A batalha no campo judiciário e os detentores de capital jurídico

            Bourdieu faz uma interpretação do campo jurídico a partir da ideia de campus: a sociedade se mantém como algo dinâmico através da ininterrupta luta simbólica entre os campus. Estes são o campo cultural, jurídico, político, etc, e que apesar de manterem certa autonomia um em relação ao outro, conseguem forjar uma dinâmica normativa e engendrar uma luta simbólica na qual buscam a consolidação da sua própria hegemonia. Da “Força do Direito”, conclui-se que o campo jurídico engendra a vida social pois é ele que estabelece as bases pelas quais essa vai operar, assim como também é feito por ela.
            Evita-se a ideia do formalismo e do instrumentalismo do direito, de forma que esse não é uma força integralmente autônoma diante das influências externas, assim como não é um instrumento a serviço da classe dominante. A racionalização do direito envolve a ideia de transformação da regularidade, que seria o que se faz regularmente, em regra, ou seja, aquilo que se deve fazer. Esse fato impõe uma falsa ideia da realidade, na qual todas as práticas consideradas “diferentes” passam a ser consideradas desviantes. Assim, o estilo de vida simbolicamente dominante é favorecido constantemente, e é dessa transformação que advém a força do direito. Este é um instrumento de transformação das relações sociais.

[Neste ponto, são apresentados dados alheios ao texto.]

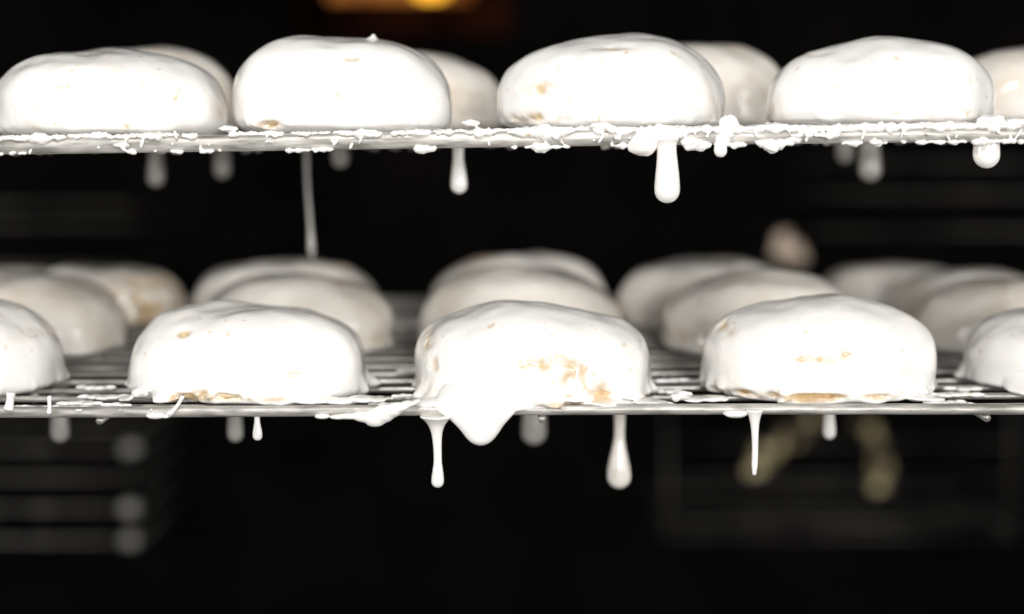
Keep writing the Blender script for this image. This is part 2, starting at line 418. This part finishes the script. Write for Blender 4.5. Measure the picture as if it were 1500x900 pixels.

            Dentro do próprio campo jurídico há uma concorrência, uma luta simbólica na qual os agentes capacitados lutam para impor sua hegemonia. Os magistrados orientam o direito no sentido de uma adaptação casuística, enquanto os juristas buscam uma elaboração teórica da doutrina que enuncie o dever ser cientificamente. Bourdieu já defende a ideia da valorização do capital dentro de um campo: quanto maior o acúmulo de capital, maior o poder simbólico. Vale ressaltar que o antagonismo entre juristas e magistrados, detentores de espécies diferentes de capital jurídico, não exclui a complementaridade das suas funções.
            Assim, as batalhas entre esses detentores de diferentes capitas jurídicos se trava no campo judiciário, e é o que se verifica no caso do aborto de anencéfalos. Os juristas estabelecem algo e cabe aos magistrados a interpretação para a adaptação ao caso concreto. A interpretação do corpo doutrinário opera a historicização das normas, ou seja, adapta as fontes às circunstâncias novas. No momento que o judiciário autoriza a interrupção da gestação de fetos anencéfalos está exercendo seu poder simbólico. Este seu veredicto é produto da luta simbólica travada e adquire assim eficácia simbólica.
            Entretanto, vale ressaltar que esse veredicto, por mais que represente uma certa autonomia do judiciário, ainda se insere no “espaço dos possíveis”. As obras jurídicas estabelecem esse espaço e assim delimitam a ação de interpretação dos magistrados, de modo que esses só podem agir dentro de certos limites. É por isso que se diz que o judiciário possui uma autonomia relativa, pois apesar desses veredictos representarem “criações”, devem se enquadrar no âmbito de determinadas estruturas para que sejam aceitas na sociedade e assim proliferem.